Restrictive Covenants in Partnership Agreements: What You Need to Know
Partnerships are a popular way for businesses to pool resources, share expertise, and achieve common goals. However, like any relationship, partnerships can be prone to conflict. To minimize the risk of disputes, many partnership agreements contain restrictive covenants that limit what partners can do both during and after the partnership. In this article, we’ll define restrictive covenants, explain their purpose, and explore some common examples found in partnership agreements.
What are Restrictive Covenants?
Restrictive covenants are contractual obligations that limit one party’s actions.

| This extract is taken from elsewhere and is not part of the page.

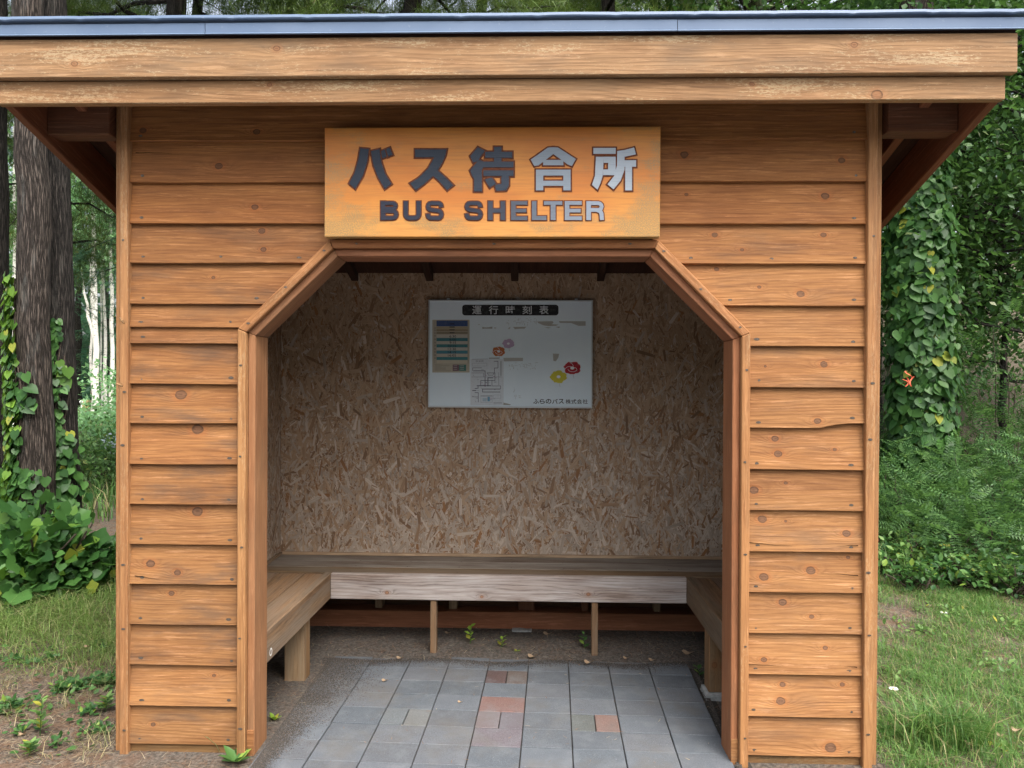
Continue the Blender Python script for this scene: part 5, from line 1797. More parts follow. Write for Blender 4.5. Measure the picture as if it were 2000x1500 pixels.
G1 = 'locust shrubs in the undergrowth right of the shelter'
L1 = 'low shrub of dark feathery pinnate leaves in the undergrowth right of the shelter'
for (px, dp, rx, h) in ((1745, 6.6, 0.5, 0.75), (1800, 6.2, 0.5, 0.6), (1860, 6.9, 0.6, 0.85), (1915, 6.3, 0.55, 0.7), (1970, 6.8, 0.6, 0.95), (2030, 6.2, 0.6, 0.9), (1770, 7.6, 0.6, 0.9), (1850, 5.8, 0.45, 0.45), (1950, 5.7, 0.5, 0.5), (2080, 7.4, 0.7, 1.1), (1690, 7.2, 0.5, 0.7), (1600, 7.6, 0.6, 0.8), (1500, 8.0, 0.6, 0.8), (2150, 6.0, 0.6, 0.8), (2220, 6.8, 0.7, 1.0), (2300, 6.2, 0.7, 0.9), (2400, 7.0, 0.7, 1.0), (2140, 8.2, 0.7, 1.0), (1900, 8.4, 0.7, 0.8), (1830, 7.8, 0.6, 0.8), (2500, 6.4, 0.7, 0.9)):
    p = at(px, 800, dp - CAMERA_BACK)
    shrub(p, (rx, 0.45, h), 26, 11, 0.26, T_PINN, 'fern', L1, 'locust_shrub', G1, droop=0.1, sp_r=0.16)
for (px, dp, rx, h, lb) in ((1960, 7.4, 0.8, 1.9, 'tall feathery locust sapling in front of the bank near the right edge'), (1745, 8.2, 0.6, 1.2, 'feathery locust sapling beside the thin leaning trunk')):
    p = at(px, 800, dp - CAMERA_BACK)
    shrub(p, (rx, 0.6, h), 36, 10, 0.34, T_PINN, 'fern', lb, 'locust_sapling', droop=0.15, sp_r=0.2)
G2 = 'leafy herbs along the front of the undergrowth'
L2 = 'low clump of mid green oval leaves fronting the undergrowth right of the shelter'
for k in range(20):
    px, dp = 1715 + 18.5 * k + random.uniform(-14, 14), random.uniform(4.75, 6.2)
    h = random.uniform(0.10, 0.22) + 0.16 * max(0.0, dp - 5.0)
    p = at(px, 800, dp - CAMERA_BACK)
    shrub(p, (random.uniform(0.12, 0.30), 0.2, h), random.randint(7, 20), 12, random.uniform(0.040, 0.070), T_LEAF, random.choice(('herb', 'herb', 'herb_pale', 'ivy')), L2, 'herb_clump', G2, sp_r=0.065)
G3 = 'lime green seedlings on the litter'
L3 = 'small lime green seedling on bare litter in front of the undergrowth right of the shelter'
for (px, py, h) in ((1762, 1122, .12), (1790, 1112, .15), (1822, 1128, .15), (1845, 1118, .14), (1875, 1132, .11), (1895, 1120, .12), (1925, 1110, .14), (1740, 1118, .06), (1795, 1150, .04), (1955, 1100, .16)):
    p = on(px, py)
    shrub(p, (0.07, 0.06, h), 6, 5, 0.055, T_LEAF, 'lime', L3, 'seedling', G3, sp_r=0.025)
for (px, dp, rx, h, lb, mt) in ((190, 10.5, 0.9, 0.9, 'bright green shrub in the clearing left of the shelter corner', 'broad_light'), (165, 8.8, 0.6, 0.6, 'low light green bush right behind the slimmer left trunk', 'broad_light'),
                            (235, 9.2, 0.7, 0.8, 'light green bush half hidden by the left corner board', 'broad_light'), (205, 20.0, 1.6, 1.2, 'pale sunlit bush at the foot of the birches', 'hazed_birch_leaf'),
                            (160, 24.0, 1.6, 1.0, 'pale bush under the small notice sign', 'hazed_birch_leaf'), (10, 10.0, 0.9, 0.9, 'light green bush behind the trunk at the left picture edge', 'broad_light'),
                            (228, 24.0, 1.2, 2.6, 'young bright conifer like bush beside the birches', 'hazed_birch_leaf'), (-60, 7.5, 0.8, 1.0, 'green bush at the left edge behind the trunks', 'broad_light')):
    p = at(px, 800, dp - CAMERA_BACK)
    shrub(p, (rx, rx * 0.7, h), 40, 22, 0.075 if dp < 15 else 0.17, T_SMALL, mt, lb, 'shrub', sp_r=0.16 if dp < 15 else 0.3)


# ------------------------------------------------------------------ grass, litter, soil crumbs
def blades(P, H, W, lean=0.5, bend=0.6):
    n = len(P)
    a = RNG.uniform(0, 2 * math.pi, n)
    d = np.stack([np.cos(a), np.sin(a), np.zeros(n)], -1)
    s = np.stack([-np.sin(a), np.cos(a), np.zeros(n)], -1) * W[:, None]
    le, be = RNG.uniform(0, lean, n)[:, None], RNG.uniform(0.1, bend, n)[:, None]
    up = np.array([0, 0, 1.0])
    h = H[:, None]
    m1 = P + (up * 0.5 + d * le * 0.4) * h
    tip = P + (up * (0.95 - 0.35 * be) + d * (le + be) * 0.8) * h
    V = np.stack([P - s, P + s, m1 + s * 0.8, m1 - s * 0.8, tip], 1).reshape(-1, 3)
    F = (np.array([[0, 1, 2], [0, 2, 3], [3, 2, 4]])[None] + (np.arange(n) * 5)[:, None, None]).reshape(-1, 3)
    return V, F


def field_noise(x, y, s=1.0, o=0.0):
    return np.sin(x * 3.1 * s + 1.7 + o) * np.cos(y * 2.7 * s + 0.4 - o) + 0.6 * np.sin(x * 6.7 * s - y * 5.1 * s + 2.0 + o) + 0.4 * np.sin(x * 13.0 * s + y * 11.3 * s + o)


def scatter(n, x0, x1, y0, y1, keep):
    x, y = RNG.uniform(x0, x1, n), RNG.uniform(y0, y1, n)
    k = RNG.random(n) < keep(x, y)
    x, y = x[k], y[k]
    return np.stack([x, y, ground_height(x, y)], -1)


sm = lambda t: np.clip(t, 0, 1)
P = scatter(125000, 1.42, 4.6, -0.62, 2.6, lambda x, y: sm(0.62 + 0.42 * field_noise(x, y, 1.3)) * sm((2.75 - y) / 0.6 + 0.05) * sm((x - 1.40) / 0.15 + 0.3))
V, F = blades(P, RNG.uniform(0.02, 0.065, len(P)) * (0.8 + 0.7 * sm(0.4 + 0.6 * field_noise(P[:, 0], P[:, 1], 2.1, 3.0))), RNG.uniform(0.0009, 0.0019, len(P)), 1.5, 1.6)
tag(link('lawn_grass', tri_mesh('lawn_grass', V, F, M['grass']), origin=(2.6, 1, 0)), 'thin green lawn grass right of the shelter', 'grass', kind='stuff')
tuft = on(1850, 1445)
P = np.stack([RNG.normal(tuft[0], 0.10, 800), RNG.normal(tuft[1], 0.07, 800), np.zeros(800)], -1)
P2 = scatter(5000, 1.42, 4.2, -0.6, 2.5, lambda x, y: sm(-0.25 + 0.45 * field_noise(x, y, 0.9, 2.0)))
P3 = scatter(9000, 1.6, 8.5, 2.3, 6.5, lambda x, y: sm(0.5 + 0.4 * field_noise(x, y)))
PP = np.concatenate([P, P2, P3])
V, F = blades(PP, np.concatenate([RNG.uniform(0.10, 0.24, 800), RNG.uniform(0.06, 0.15, len(P2)), RNG.uniform(0.15, 0.45, len(P3))]), RNG.uniform(0.0014, 0.0026, len(PP)), 1.0, 1.3)
tag(link('long_grass', tri_mesh('long_grass', V, F, M['grass']), origin=(2.6, 1, 0)), 'longer grass tufts among the lawn right of the shelter', 'grass', kind='stuff')
P = scatter(60000, -5.2, -1.72, 0.60, 2.6, lambda x, y: sm((y - 0.65) / 0.65) * sm(0.60 + 0.35 * field_noise(x, y, 1.2)))
V, F = blades(P, RNG.uniform(0.06, 0.20, len(P)) * sm(0.3 + (P[:, 1] - 0.7) / 0.8), RNG.uniform(0.0012, 0.0022, len(P)), 1.6, 1.7)
tag(link('bank_grass', tri_mesh('bank_grass', V, F, M['grass_light']), origin=(-2.9, 1.5, 0)), 'light green grass in front of the left trunks', 'grass', kind='stuff')
P = scatter(26000, -4.6, -1.72, -0.08, 1.6, lambda x, y: sm(0.22 + 0.36 * field_noise(x, y, 1.6, 1.0)))
V, F = blades(P, RNG.uniform(0.02, 0.09, len(P)), RNG.uniform(0.0007, 0.0013, len(P)), 1.6, 1.6)
tag(link('dry_grass', tri_mesh('dry_grass', V, F, M['grass_dry']), origin=(-2.9, .6, 0)), 'sparse straw coloured grass on the soil left of the shelter', 'grass', kind='stuff')
P = scatter(60000, -16, -3, 4.0, 24, lambda x, y: sm(0.6 + 0.3 * field_noise(x, y, 0.4)))
V, F = blades(P, RNG.uniform(0.12, 0.4, len(P)), RNG.uniform(0.004, 0.009, len(P)), 0.8, 1.0)
tag(link('meadow_grass', tri_mesh('meadow_grass', V, F, M['grass']), origin=(-8, 12, 0)), 'rough grass of the clearing far left behind the trunks', 'grass', kind='stuff')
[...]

In the context of partnerships, they’re typically clauses that restrict the partners from engaging in certain activities that could harm the partnership. These covenants can be both affirmative (requiring the partner to do something) and negative (prohibiting the partner from doing something). Restrictive covenants can encompass a wide range of activities, from competing with the partnership to soliciting its clients or employees.
Why are Restrictive Covenants Important?
Partnership agreements are legal documents that outline the terms and conditions of the partnership. They can be complex, and any ambiguities or omissions can create confusion and disagreement down the road. Restrictive covenants serve a valuable purpose in partnership agreements by clearly defining the partners’ obligations, thereby reducing the likelihood of misunderstandings and disputes. By specifying what each partner can and cannot do, these covenants provide a framework for cooperation and help ensure that all partners are working towards the same goals.

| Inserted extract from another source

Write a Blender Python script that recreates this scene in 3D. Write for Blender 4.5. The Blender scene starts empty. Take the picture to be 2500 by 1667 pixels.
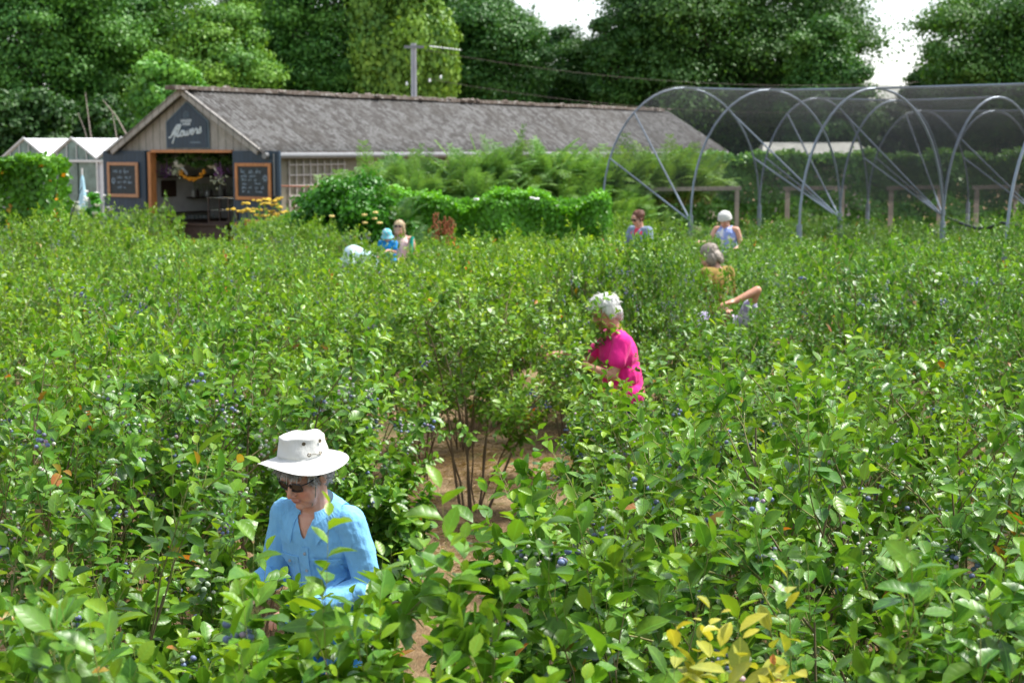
import bpy, bmesh, math, random
import numpy as np
from mathutils import Vector, Matrix, Euler
from mathutils.bvhtree import BVHTree
R = math.radians
PI = math.pi
scene = bpy.context.scene
C = scene.collection
# ---------------------------------------------------------------- camera
CAMZ, PITCH, LENS = 2.7, R(7.0), 55.0
cam_d = bpy.data.cameras.new("camera"); cam = bpy.data.objects.new("camera", cam_d); C.objects.link(cam)
cam.location = (0, 0, CAMZ); cam.rotation_euler = (PI/2 - PITCH, 0, 0)
cam_d.lens = LENS; cam_d.sensor_width = 36; cam_d.clip_start = 0.1; cam_d.clip_end = 3000
cam_d.dof.use_dof = True; cam_d.dof.focus_distance = 5.2; cam_d.dof.aperture_fstop = 6.0
scene.camera = cam
# ---------------------------------------------------------------- world and sun (bright overcast)
SUN_EL, SUN_AZ = R(60), R(70)       # azimuth measured from +Y towards +X
w = bpy.data.worlds.new("World"); scene.world = w; w.use_nodes = True
nt = w.node_tree; bg = nt.nodes["Background"]
sky = nt.nodes.new("ShaderNodeTexSky"); sky.sky_type = 'NISHITA'; sky.sun_disc = False
sky.sun_elevation = SUN_EL; sky.sun_rotation = SUN_AZ
sky.air_density = 1.0; sky.dust_density = 1.5; sky.ozone_density = 1.0
hs = nt.nodes.new("ShaderNodeHueSaturation"); hs.inputs["Saturation"].default_value = 0.45
nt.links.new(sky.outputs[0], hs.inputs["Color"]); nt.links.new(hs.outputs[0], bg.inputs["Color"])
bg.inputs["Strength"].default_value = 0.08
sun_d = bpy.data.lights.new("sun", 'SUN'); sun = bpy.data.objects.new("sun", sun_d); C.objects.link(sun)
sun_d.energy = 2.0; sun_d.angle = R(10); sun_d.color = (1.0, 0.96, 0.9)
sdir = Vector((math.sin(SUN_AZ)*math.cos(SUN_EL), math.cos(SUN_AZ)*math.cos(SUN_EL), math.sin(SUN_EL)))
sun.rotation_euler = sdir.to_track_quat('Z', 'Y').to_euler()
scene.view_settings.view_transform = 'Standard'; scene.view_settings.look = 'None'
scene.view_settings.gamma = 1; scene.view_settings.exposure = 1.95
scene.cycles.max_bounces = 6; scene.cycles.transparent_max_bounces = 16
scene.cycles.use_denoising = True
# ---------------------------------------------------------------- helpers
FPX = 2500*LENS/36.0
def at(px, py, depth):
    """point at world distance depth (along Y) seen at a picture position given on a 2352 wide print"""
    u = (px*2500/2352 - 1250)/FPX; v = (py*2500/2352 - 833.5)/FPX
    d = Vector((u, math.cos(PITCH) - v*math.sin(PITCH)*1.0, -math.sin(PITCH) - v*math.cos(PITCH)))
    return Vector((0, 0, CAMZ)) + d*(depth/d.y)
def link(o, parent=None):
    C.objects.link(o)
    if parent is not None: o.parent = parent
    return o
def tag(o, label=None, cat=None, group=None, kind=None):
    if label: o["label"] = label
    if cat: o["category"] = cat
    if group: o["group"] = group
    if kind: o["kind"] = kind
    return o
def thing(name, label, cat, loc=(0,0,0), rz=0.0, group=None):
    o = bpy.data.objects.new(name, None); o.empty_display_size = 0.2
    link(o); o.location = loc; o.rotation_euler = (0,0,rz)
    return tag(o, label, cat, group)
class MB:
    def __init__(s): s.v = []; s.f = []
    def add(s, vs, fs):
        b = len(s.v); s.v += [tuple(p) for p in vs]; s.f += [tuple(i+b for i in f) for f in fs]; return s
    def box(s, c, d, rz=0.0, M=None):
        x,y,z = d[0]/2, d[1]/2, d[2]/2
        vs = [Vector(p) for p in ((-x,-y,-z),(x,-y,-z),(x,y,-z),(-x,y,-z),(-x,-y,z),(x,-y,z),(x,y,z),(-x,y,z))]
        if M is None: M = Matrix.Rotation(rz, 4, 'Z')
        vs = [M @ p + Vector(c) for p in vs]
        return s.add(vs, [(0,3,2,1),(4,5,6,7),(0,1,5,4),(1,2,6,5),(2,3,7,6),(3,0,4,7)])
    def bar(s, a, b, w, h):
        a, b = Vector(a), Vector(b); d = b-a; q = d.to_track_quat('X','Z').to_matrix().to_4x4()
        return s.box((a+b)/2, (d.length, w, h), M=q)
    def tube(s, pts, rad, n=8, cap=True):
        pts = [Vector(p) for p in pts]; k = len(pts)
        if not hasattr(rad, '__len__'): rad = [rad]*k
        vs = []; up = None
        for i,p in enumerate(pts):
            t = (pts[min(i+1,k-1)]-pts[max(i-1,0)]).normalized()
            if up is None:
                up = Vector((0,0,1)) if abs(t.z) < .9 else Vector((1,0,0))
            a = t.cross(up); a = a.normalized() if a.length > 1e-6 else t.orthogonal().normalized()
            b = a.cross(t).normalized(); up = b
            for j in range(n):
                an = 2*PI*j/n; vs.append(p + (a*math.cos(an)+b*math.sin(an))*rad[i])
        fs = [(i*n+j, i*n+(j+1)%n, (i+1)*n+(j+1)%n, (i+1)*n+j) for i in range(k-1) for j in range(n)]
        if cap: fs += [tuple(range(n-1,-1,-1)), tuple((k-1)*n+j for j in range(n))]
        return s.add(vs, fs)
    def lathe(s, prof, c=(0,0,0), n=32, M=None, wob=None):
        vs = []; k = len(prof)
        for i,(r,z) in enumerate(prof):
            for j in range(n):
                an = 2*PI*j/n
                p = Vector((r*math.cos(an), r*math.sin(an), z))
                if wob: p = wob(p, r, an)
                if M is not None: p = M @ p
                vs.append(p + Vector(c))
        fs = [(i*n+j, i*n+(j+1)%n, (i+1)*n+(j+1)%n, (i+1)*n+j) for i in range(k-1) for j in range(n)]
        return s.add(vs, fs)
    def ell(s, c, r, M=None, nu=16, nv=10):
        vs = []; fs = []
        for i in range(nv+1):
            th = PI*i/nv
            for j in range(nu):
                ph = 2*PI*j/nu
                p = Vector((r[0]*math.sin(th)*math.cos(ph), r[1]*math.sin(th)*math.sin(ph), r[2]*math.cos(th)))
                if M is not None: p = M @ p
                vs.append(p+Vector(c))
        for i in range(nv):
            for j in range(nu):
                fs.append((i*nu+j, (i+1)*nu+j, (i+1)*nu+(j+1)%nu, i*nu+(j+1)%nu))
        return s.add(vs, fs)
    def cap(s, a, ra, b, rb, n=14):
        a, b = Vector(a), Vector(b); d = b-a; L = d.length
        q = d.to_track_quat('Z','Y').to_matrix() if L > 1e-6 else Matrix.Identity(3)
        prof = [(ra*math.sin(t), -ra*math.cos(t)) for t in [PI/2*i/5 for i in range(6)]]
        prof += [(rb*math.cos(t), L+rb*math.sin(t)) for t in [PI/2*i/5 for i in range(6)]]
        prof[0] = (1e-4, -ra); prof[-1] = (1e-4, L+rb)
        return s.lathe(prof, a, n, M=q)
    def prism(s, poly, y0, y1, M=None):
        """polygon in xz extruded along y"""
        n = len(poly); M = M or Matrix.Identity(4)
        vs = [M @ Vector((x,y0,z)) for x,z in poly] + [M @ Vector((x,y1,z)) for x,z in poly]
        return s.add(vs, [tuple(range(n)), tuple(range(2*n-1,n-1,-1))] + [(i,i+n,(i+1)%n+n,(i+1)%n) for i in range(n)])
    def mesh(s, name):
        me = bpy.data.meshes.new(name); me.from_pydata(s.v, [], s.f); me.update(); return me
    def build(s, name, mat, parent=None, smooth=False, bevel=0.0):
        me = s.mesh(name)
        if mat: me.materials.append(mat)
        if not smooth: me.shade_flat()
        o = bpy.data.objects.new(name, me); link(o, parent)
        if bevel:
            m = o.modifiers.new("bevel", 'BEVEL'); m.width = bevel; m.segments = 2; m.limit_method = 'ANGLE'
        return o
def np_mesh(name, co, loops, starts, uv=None, col=None, colname='leaf'):
    me = bpy.data.meshes.new(name)
    me.vertices.add(len(co)); me.vertices.foreach_set("co", np.ascontiguousarray(co, np.float32).ravel())
    me.loops.add(len(loops)); me.loops.foreach_set("vertex_index", np.ascontiguousarray(loops, np.int32))
    me.polygons.add(len(starts)); me.polygons.foreach_set("loop_start", np.ascontiguousarray(starts, np.int32))
    if uv is not None:
        l = me.uv_layers.new(name="UVMap"); l.data.foreach_set("uv", np.ascontiguousarray(uv[loops], np.float32).ravel())
    if col is not None:
        a = me.attributes.new(colname, 'FLOAT_COLOR', 'POINT')
        a.data.foreach_set("color", np.ascontiguousarray(col, np.float32).ravel())
    me.update(calc_edges=True)
    return me
def mobj(name, me, mat, parent=None):
    if mat and len(me.materials) == 0: me.materials.append(mat)
    return link(bpy.data.objects.new(name, me), parent)
def nrm(a): return a/np.maximum(np.linalg.norm(a, axis=-1, keepdims=True), 1e-9)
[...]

Common Types of Restrictive Covenants in Partnership Agreements
Non-compete clauses: These covenants prohibit the partners from engaging in businesses that compete with the partnership during the term of the agreement and for a specified period after it ends. The goal of a non-compete clause is to prevent partners from taking advantage of the partnership’s resources or insider knowledge to set up a competing business.
Non-solicitation clauses: These covenants prohibit the partners from soliciting the partnership’s clients or employees during the term of the agreement and for a specified period after it ends. They’re designed to protect the partnership’s relationships and prevent partners from poaching valuable assets.

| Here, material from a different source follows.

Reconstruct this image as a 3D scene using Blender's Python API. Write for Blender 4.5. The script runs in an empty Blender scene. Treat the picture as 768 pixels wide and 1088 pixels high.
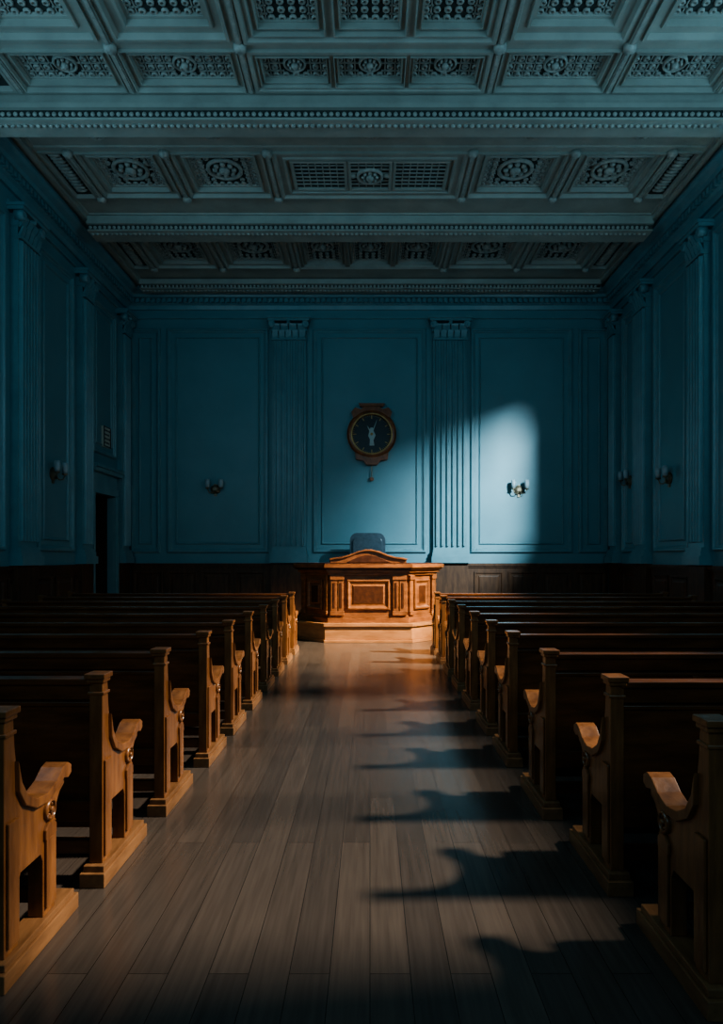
import bpy, bmesh, math, random
from mathutils import Vector
random.seed(4)
S = bpy.context.scene
XL, XR, YB, YF, H = -5.55, 5.53, 15.5, -3.0, 7.7
S.view_settings.view_transform='AgX'
try: S.view_settings.look='AgX - Medium High Contrast'
except Exception: pass

# ---------------------------------------------------------------- materials
def mat(name, base, rough=0.5, dark=None, scale=4.0, stretch=(1,1,1), bump=0.0, metallic=0.0, spec=0.5, detail=6, coat=0.0):
    m = bpy.data.materials.new(name); m.use_nodes = True
    nt = m.node_tree; b = nt.nodes['Principled BSDF']
    b.inputs['Roughness'].default_value = rough
    b.inputs['Metallic'].default_value = metallic
    b.inputs['Specular IOR Level'].default_value = spec
    b.inputs['Coat Weight'].default_value = coat
    b.inputs['Coat Roughness'].default_value = .15
    tc = nt.nodes.new('ShaderNodeTexCoord'); mp = nt.nodes.new('ShaderNodeMapping')
    mp.inputs['Scale'].default_value = stretch
    nz = nt.nodes.new('ShaderNodeTexNoise'); nz.inputs['Scale'].default_value = scale
    nz.inputs['Detail'].default_value = detail; nz.inputs['Roughness'].default_value = 0.6
    cr = nt.nodes.new('ShaderNodeValToRGB')
    d = dark if dark else tuple(c*0.75 for c in base)
    cr.color_ramp.elements[0].position = 0.32; cr.color_ramp.elements[0].color = (*d, 1)
    cr.color_ramp.elements[1].position = 0.68; cr.color_ramp.elements[1].color = (*base, 1)
    L = nt.links
    L.new(tc.outputs['Object'], mp.inputs['Vector']); L.new(mp.outputs[0], nz.inputs['Vector'])
    L.new(nz.outputs['Fac'], cr.inputs[0]); L.new(cr.outputs[0], b.inputs['Base Color'])
    if bump:
        bp = nt.nodes.new('ShaderNodeBump'); bp.inputs['Strength'].default_value = bump
        bp.inputs['Distance'].default_value = 0.01
        L.new(nz.outputs['Fac'], bp.inputs['Height']); L.new(bp.outputs[0], b.inputs['Normal'])
    return m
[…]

Confidentiality clauses: These covenants require the partners to keep certain information confidential, such as trade secrets or customer data. Partners aren’t allowed to use or disclose this information except as required by the partnership agreement or by law.
Conclusion
Restrictive covenants are an important part of partnership agreements, as they clarify the partners’ obligations and help prevent potential disputes. When drafting these covenants, partners should be careful to ensure that they’re reasonable and necessary to protect the partnership’s interests. By including well-crafted restrictive covenants in their partnership agreements, partners can work together towards a common vision while protecting their investment in the partnership.